A logistics park in Senec - about 20 kilometres from Bratislava and with a good connection to the D1 highway - operates a self-storage facility, though it differs a bit from the basic concept. Instead of storage units in a roofed facility, Container Services, also active in shipping and river transport service, offers containers placed in a protected and surveyed logistics park.

“Owners of the company are professionals in overseas shipping and they have experiences with a similar service either from London, Vienna or the US,” Jana Lacíková, who works with Container Services, told The Slovak Spectator. “After overseas containers fulfil their mission in overseas shipping, they are out of commission. We started to offer such containers for sale and rent to end clients on the Slovak market. Later, the idea to launch a self-storage facility was born.”

Container Services began operations of the self-storage facility in November 2006. Lacíková estimated initial costs at €35,000, including obtaining containers and security gates, renting the premises and wages.

They offer two variants of the service. Either a client can rent a whole container or part of one.
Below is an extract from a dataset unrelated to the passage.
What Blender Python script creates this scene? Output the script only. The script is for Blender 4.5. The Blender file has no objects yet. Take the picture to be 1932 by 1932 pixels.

The latter is a service the company has launched for small private clients for whom it would be disadvantageous to rent an entire container.

Apart from the size, the rental depends on whether a client wants unlimited, around-the-clock access to the container or if he just wants to place items for storage and then later pick them up.

The clientele includes private individuals and business entities, especially the latter.

“Last month the occupancy rate was 64 percent,” Lacíková told The Slovak Spectator. “Corporate entities were 66 percent, while private individuals made up 34 percent of the clientele. On average, one client rents 47 cubic metres of space.”

Lacíková estimated the space the company offers for rent at 1,200 cubic metres, depending on how many containers they have for rent. The smallest container offered is less than 10 cubic metres, while the largest one is 67 cubic metres. Rental costs differ with regards to the size of the container and the range of services.

“Renting the most used standard container, which is 33 cubic metres, with the around-the-clock access, costs Sk3,500 (€116.18) excluding VAT per month,” said Lacíková.

The Senec facility is also a predominantly local service as it does not register many foreign clients.

“The foreign private clients use the containers for purposes as they are known for abroad, Lacíková told The Slovak Spectator. “They stored their belongings, furniture, and antiques. There were some career diplomats among them who removed their belongings after moving to another country.”

Container Services compensates for its nearly 20 km distance from Bratislava, considered by some to be a disadvantage, by providing a comprehensive service deal.

“We cooperate with moving companies and thus we are able to provide moving from ‘the door to the container’. Or we rent our people when loading and unloading.”

Regarding more development, Lacíková hopes that along with the general development of Bratislava, this service will grow too.

“We have selected Senec also with respect to the fact that in the future it might join with the villages of Ivanka pri Dunaji and Bernolákovo and become part of Bratislava.”

Neither Sklados nor Container Services see possibilities for expansion eastwards.

“For the next five years, we do not see any other market in Slovakia than in the capital. At the moment, we are exploring the possibility of building another self-storage facility in Bratislava,” Kalman told The Slovak Spectator.

“Expansion to the east of Slovakia is not in the pipeline,” Lacíková said. “Now, our plan is to stabilise here, and then see.”